The Ionic Fusion Process

Looking for something other than mold release agents and coatings - which can sometimes be very tough on mold parts - to fight against wear and corrosion? The answer may lie in the In-Fusion ProcessT - a low-temperature, high-energy coating that is impregnated into tooling components, fusing the materials one atomic ion at a time.

According to Vincent Sciortino, vice president of Longmont, CO-based Ionic Fusion Corp. - inventors of the process - the company's zirconium nitride process impregnates the mold components and builds a ceramic matrix with one of the hardest, most lubricious materials known. "This leap in performance is due to the low coefficient of sliding friction, and the increased density achieved by our improved deposition process," he explains. "The hardness and strength rivals titanium, without the typical galling experienced with titanium nitride, making this process the best choice for all tool and die applications where high speed and quick release are critical. It also ensures that the material cannot peel, flake or separate like common plated and bonded coatings will."
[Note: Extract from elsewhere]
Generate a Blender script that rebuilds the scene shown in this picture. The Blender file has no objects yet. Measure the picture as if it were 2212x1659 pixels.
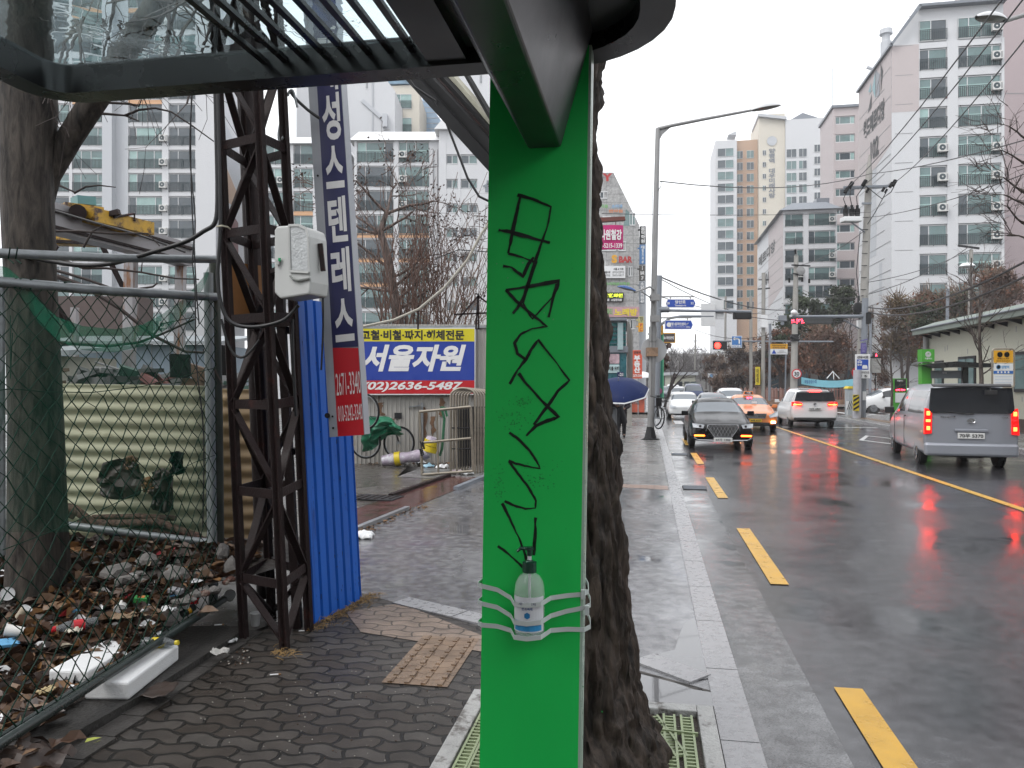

This process addresses tooling components - not the mold as a whole. "Specifically, we look at all of the wear areas that move including the cavity and core, rotating cores, unscrewing molds, stack molds, etc., where the moldmakers want to add hardness and lubricity, which of course extends the life of the tool," Sciortino notes.

Company President Rod Ward adds that expensive tools and molds are not subjected to any deformation, change in dimensions or changes in grain structure due to the low operating temperatures of the process.

Process Specifics

The In-Fusion process impregnates refractory metals into most substrates, such as injection and hot runner mold components, using ionic plasma deposition (IPD). "Specifically, the technology is used to ionically impregnate rigid or flexible substrate surfaces with a harder material," Sciortino explains. "These materials bond and strengthen the substrate material against wear. In many applications, the process will optimize for the substrate material and type of wear resistance required. Temperatures, pressures, kinetic energies of the substrate surface and the impinging ions will be adjusted to achieve the optimum results for the required application."

Sciortino explains how it works. "We fixture the components that are going to be treated inside a vacuum chamber. Inside the chamber is the target material (e.g., zirconium nitrite, or ZrN). We then pull a vacuum on our chamber and set the process parameters. What we mean by pulling a vacuum is that, at a certain time during the cycle, we are ready to produce a plasma within the confines of the chamber for the deposition of the zirconium into the parts."

Adds Ward, "The critical component here is that we create a plasma as opposed to just a vapor. A vapor is not pure; a plasma has purity. The plasma consists of ions, and our process uses high energy to drive the ions ballistically into the products to be treated. They are traveling in the realm of one-third the speed of light. So, after infusing the zirconium into the substrate, we then vent the chamber to atmosphere, open the chamber and out the parts come."

Furthermore, the process allows metals to be applied without change in dimensional stability at low temperatures of approximately 70xC (158xF) to insure that no change in metallography occurs to the bulk substrate. "The surface gains a conformal amorphous refractory metal, impregnated into the substrate, with a crystalline nitride as the finish layer," states John Petersen, the chief technology officer of the company. "The mechanical and electrical characteristics of these attributes can be changed utilizing different deposition parameters. Anti-oxidation, anti-wear (near diamond hardness), low friction and lubricity combat extremely corrosive, abrasive environments and high wear applications.

"As an example, tool steel surface hardness is increased from Rc 52 up to Rc 83 with zirconium nitride (ZrN) and a melt point of 2,980xC," Petersen continues. "Unlike plating, impregnated refractory metals will not peel, and the ionic fusion system is non-hazardous and not restricted by EPA regulations. As another very extreme example, we can impregnate titanium into paper."

The process also works on materials other than steels - it has proved successful with a number of alloys. "Most tooling alloys are in the Rc range of 30 to 52, very soft materials," Sciortino comments. "When we impregnate alloys with zirconium, they then have an Rc 85 hardness on the surface and much, much longer life with very high inherent lubricity. For example, moldmakers use beryllium for its heat dissipation properties and the fact that it can be cooled down quickly for faster cycle times, but with that said, it is a softer material that will wear quicker and is more prone to damage. Not only has the process increased the life of the tooling, but it also still maintains the desired heat dissipation properties."

As for what material is used for the ionic fusion process (see Sidebar), it is application-dependent, notes Ward, and depends upon customers' needs and requirements as well as metallurgy capabilities.

Moldmakers can utilize this process one of two ways: by sending in their mold components completely disassembled to the company or by purchasing a license to the technology and leasing the equipment. "Everything is digitally controlled, with a touch display," Ward explains. "We create the recipe here and upload it into the machine, so you can virtually put the parts in, close the door, and touch an icon on the touch screen. The door will open after the parts are finished." And as simple as that, moldmakers are ready to go.